Myśl: Główną myślą tego fragmentu jest to, że nasze prawdziwe życie to wiara w Słowo Boga, którym jest Jezus i wiara temu słowu, które On do nas wypowiada. To "kolejny" znak, jakiego Pan dokonuje. Wiara sama z siebie nie domaga się jakichś "znaków i cudów", co Jezus wyrzuca ojcu chorującego syna. Umie natomiast "odczytywać" znaczenie znaku jakim jest Słowo - Chrystus. To wiara pozwala nam dostrzec to, kto mówi, co mówi i dlaczego. To opowiadanie przekonuje nas, że także ci, którzy nie widzieli Pana, mogą spotkać Go przez wiarę w Słowo.

Emocja: "Jeżeli znaków i cudów...". "Pogoń" za cudownościami i pozorami religijności zagraża nam wszystkim. A tymczasem, domaganie się znaków i cudów i uzależnianie od nich naszej wiary to wątpienie w miłość Boga. Zbawienie to nie zdrowie czy bogactwo. Znakiem prawdziwej wiary jest przyjęcie Tego, który jest życiem.

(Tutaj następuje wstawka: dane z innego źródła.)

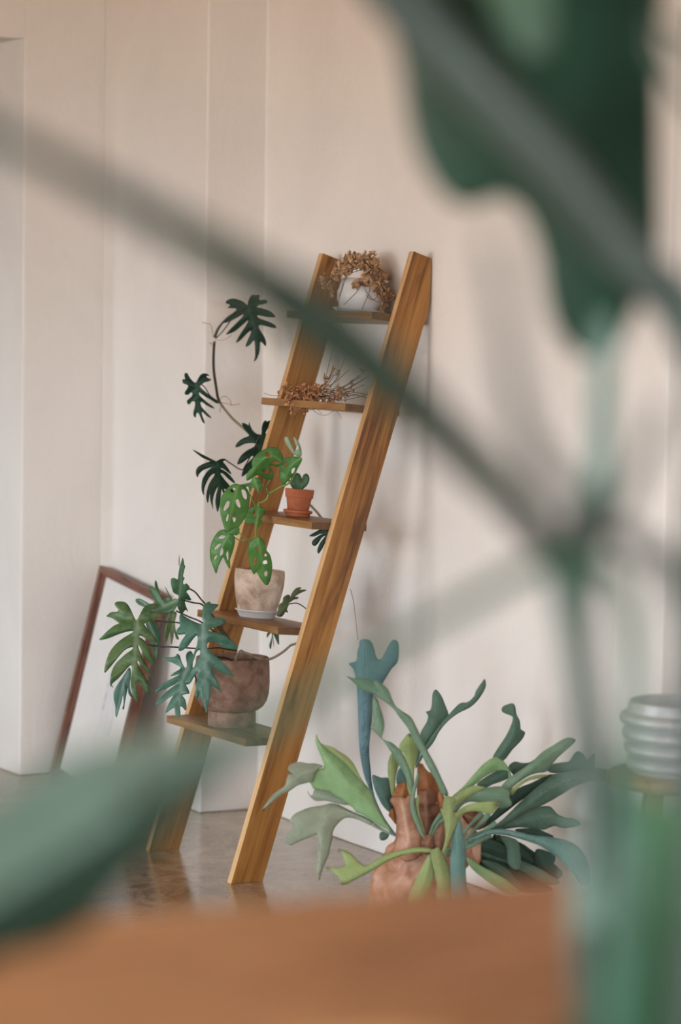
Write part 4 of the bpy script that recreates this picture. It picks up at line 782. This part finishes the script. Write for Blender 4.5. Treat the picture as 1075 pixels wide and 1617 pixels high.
rooted([(1045,640,1.8),(1000,760,1.85),(950,850,1.9),(908,930,1.95)], [0.004,0.005,0.0055,0.006], 'fg_stalk', 6)
rooted([(928,1462,1.93),(930,1500,1.93),(934,1560,1.93),(936,1617,1.93)], [0.008,0.012,0.013,0.014], 'fg_stalk_dark', 7)
def BL(pts, d, mat, mid, **k):
    k.setdefault('fold', 0.3); k.setdefault('bulge', 0.1)
    return leaf('leaf', big, pts, d, mat, mid=mid, th=0.0012, midw=k.pop('midw', 9), **k)
BL([(575,-80),(612,20),(634,110),(645,190),(668,260),(705,312),(745,326),(790,312),(828,338),(852,400),(862,470),(880,525),(912,560),(945,565),(975,548),(998,505),(1012,460),(1008,425),(985,395),(880,262),(760,134),(640,8),(590,-80)], 2.2, 'fg_leaf', [(580,-80),(760,140),(1000,425)], fold=0.5)
BL([(620,-80),(660,10),(770,125),(890,255),(1000,395),(1040,440),(1042,300),(1040,150),(1036,40),(1030,-80)], 2.24, 'fg_leaf', [(640,-80),(780,130),(1030,430)], fold=0.5)
BL([(740,-80),(770,0),(810,70),(860,90),(880,20),(870,-80)], 2.12, 'fg_fresh', [(800,-80),(830,85)])
BL([(1030,440),(1075,470),(1120,500),(1120,620),(1080,580),(1050,520)], 2.2, 'fg_dark', [(1040,450),(1115,600)])
for pix in ([(1020,20,2.0),(1050,40,2.0),(1110,75,2.0)], [(1025,50,2.0),(1055,110,2.0),(1110,190,2.0)]):
    stalk(pix, 0.0045, 'fg_stalk_dark', 'leaf_rib')
BL([(-120,1318),(-60,1292),(0,1258),(60,1218),(130,1183),(200,1163),(270,1160),(340,1163),(400,1158),(400,1174),(330,1204),(240,1256),(120,1336),(0,1410),(-120,1465)], 1.74, 'fg_lit_half', [(400,1168),(200,1290),(-120,1430)], fold=0.1, g=(0.3, -1.6))
BL([(400,1164),(330,1198),(240,1250),(120,1330),(0,1404),(-120,1459),(-120,1580),(0,1512),(60,1498),(110,1478),(165,1434),(215,1380),(262,1326),(305,1275),(350,1226),(395,1188)], 1.75, 'fg_dark', [(400,1175),(200,1330),(-120,1520)], fold=0.1, g=(0, 0.9))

Wezwanie: Poproszę o łaskę żarliwego pragnienia życia wiarą w Słowo. Podziękuję Bogu za Pismo św., które jest Jego słowem życia. Zaplanuję sobie czas na lekturę Pisma św.

15
Droga / Odp: Droga
« dnia: Marzec 08, 2024, 02:59:41 pm  »
Grzegorz Kramer SJ

Całopalenia i ofiary, to przecież kult. To jest składnie ofiar Bogu, a więc dziś nazywamy to liturgią, modlitwą wspólną Kościoła. A Słowo przypomina nam, że to, co uznajemy za najważniejsze, takim nie jest. Że więcej znaczy: kochać. I oczywiście jedno drugiemu nie przeczy, jedno z drugiego wynika, to jednak kolejność mocno nam pokazuje, co jest istotą i co należy wybierać, kiedy do wyboru dochodzi.
Sensem życia każdego człowieka jest kochanie. Nie ma innego. A miłość to pasja. A pasja to robienie czegoś z miłością, pasją (właśnie), ale to i cierpienie. Nie da się kochać, nie cierpiąc, nie płacąc za to ceny. Wszystko, co robimy z pasją kosztuje. Czas, pieniądze, zdrowie, życie. Nie ma innej drogi. W ten sposób składamy ofiarę z siebie, na podobieństwo Ofiary, którą złożył Bóg. A całopalenia, to przecież spalenie czegoś w całości. Spalić się w kochaniu. A jak człowiek się spali, to go już nie ma. A więc nie ma prawdziwej miłości, w której jestem ja cały.